Sadly, looking at the projection for headteacher retention, the unwavering reality of school leaders leaving their posts is something that we are all becoming too familiar with and, given the current circumstances, coupled with the ever-changing roles within our schools, there is an ever-growing amount of empathy for those that do decide to move away from the profession.
The key to this is honesty; be yourself, a mentor once told me. The ability to lead with authenticity and genuine humanity. This may sound glib and like another cliche to cut and stick within the scrapbook of whimsical scholarly nonsense, but it’s possibly the best piece of advice I was ever given. Acknowledging ourselves as individuals, sharing our fallibility, always presenting as human and ensuring we connect on a personal level to our staff and wider stakeholders; enable us to lower our shoulders and reduce the much-wasted energy we spend trying to be someone else.
Of course, for some of us, this is easier said than done. However this isn’t about blurring the lines of professionalism, nor shifting accountability from the roles we hold, but merely a consideration to explore leadership through a different lens.
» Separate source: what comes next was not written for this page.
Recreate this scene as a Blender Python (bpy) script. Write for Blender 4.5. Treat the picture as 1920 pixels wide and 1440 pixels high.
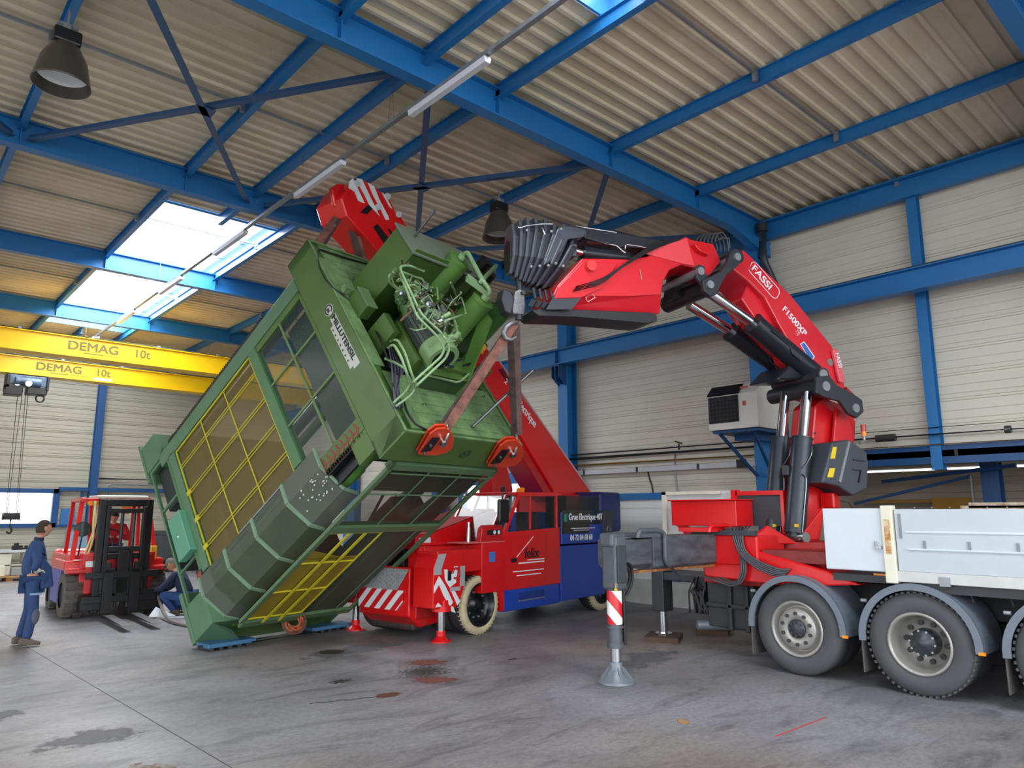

3 steps to transparent leadership
Know that you don’t know.
Feeling the need to answer every question on demand may look like you are highly efficient but, failing to give the correct answer or the wrong advice, will only serve as a negative. Have the confidence to say I don’t know…yet!
No journey is the same.
Never compare yourself with others. There will always be younger leaders, more effective leaders, leaders who are trailblazers of education, and leaders who are adorned with accolades and the educational equivalent of the Midas touch. Remember, it’s all about the journey, we get there in the end.
Go to where the information is
When making changes to school culture, strategic or operational, consult. There will always be someone in your school who has been there longer than you. Who will have witnessed what has gone before, what worked and what didn’t. Don’t be afraid to go to where the information is.